Beşiktaş ile Fenerbahçe arasındaki derbi maçın tartışmaları daha uzun zaman süreceğe benziyor. Öncelikle bu maçta oyun alanında iki takım adına da futbol adına iyi niyetli olmayan bazı futbolcuların ve bunlara göz yuman ve zamanında önlem alamayan hakem Ali Palabıyık’ın bu olayların oluşmasında başrol oynadıklarını söylemek isterim.
Derbi maçları yöneten hakemler için başarılı olmanın yolu oyunu kontrol altında tutmak ve kartlarını zamanında göstererek olası olayları önlemekten geçer.
İşte hakem Ali Palabıyık, oyunun hemen başlarında Van Persie ile Oğuzhan arasındaki futbol dışı itişmelere zamanında müdahale edip birer sarı kart gösterse yaşanan pek çok olayın da önüne geçmiş olurdu. Maçta yaşanan diğer yanlışlar ise
- Van Persie’nin topsuz alanda rakibi Tosic’in baldırına bilerek ayak tabanı ile basması ve bunun hakem tarafından görülmeyerek cezası kalması. (Van Persie’nin rakip seyirciye dil çıkartması ve elini şortunun içine sokup hareket yapması.)
-Bu hareketin devamında da Tosic’in bir profesyonel gibi davranmayarak Van Persi’ye kafa atması, kırmızı kart gördükten sonra sportmenlik dışı hareketlerine devam etmesi ve sonrasında yasak olmasına rağmen akreditasyon alanına girmesi.
-Şenol Güneş gibi deneyimli bir hocanın kendisini kontrol edemeyip Fenerbahçeli Kjaer’in suratını sıkması.
-Kendini bilmez bazı ev sahibi ekip taraftarının saha içine girmeleri ve oyun alanına atılan yabancı maddelerden dolayı Fenerbahçe yetkilisi Hasan Çetinkaya’nın kafasının yarılması.
- Beşiktaş Kulübü Başkanının kaybettikleri ve elendikleri maç sonrası Ziraat Türkiye Kupası için “süt kupası” diyerek alay etmesi.
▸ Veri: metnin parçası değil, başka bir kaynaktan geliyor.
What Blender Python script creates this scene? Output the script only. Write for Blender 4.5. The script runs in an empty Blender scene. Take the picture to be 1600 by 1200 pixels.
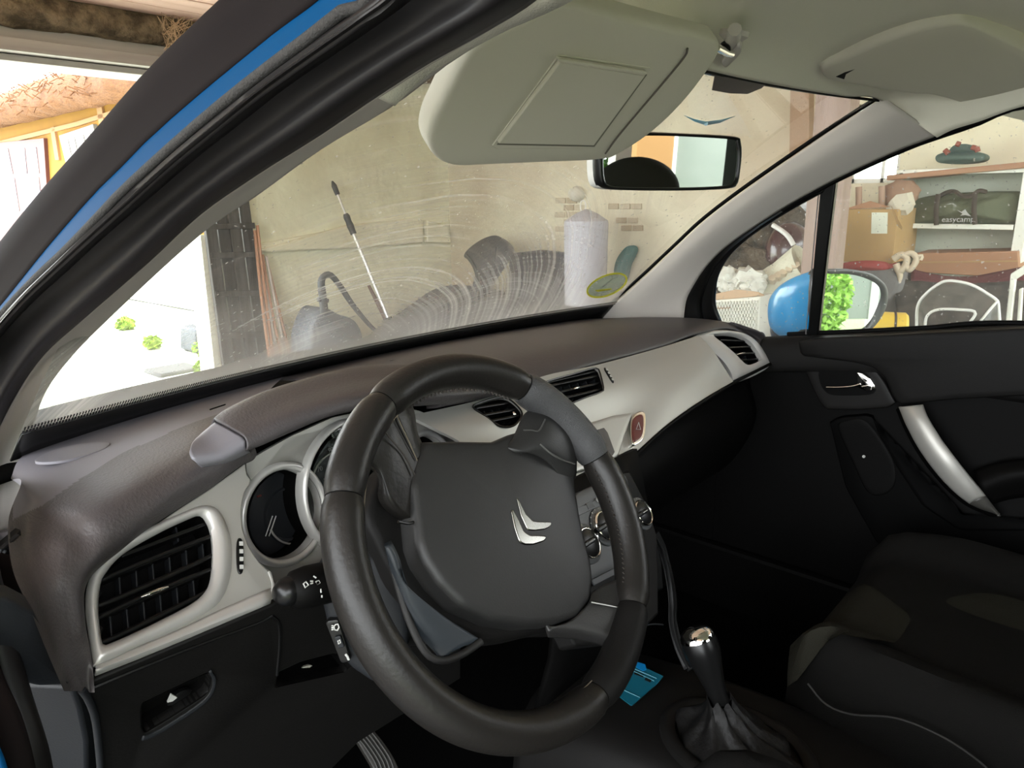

Yaşanan futbol dışı bu kadar yanlış- tan sonra olaylara karışan futbolcuların ve kulüp yetkililerinin TFF tarafından futbol disiplin talimatının maddelerine uygun bir şekilde PFDK’ya sevk edildikleri gördük.
Özellikle Tosic’in de kırmızı kart gördükten sonra akreditasyon alanına girip maç seyretmesi nedeniyle futbol disiplin talimatının 47. Maddesine göre değil de 36. Maddesine göre PFDK’ya sevk edilmesi bence de doğrudur.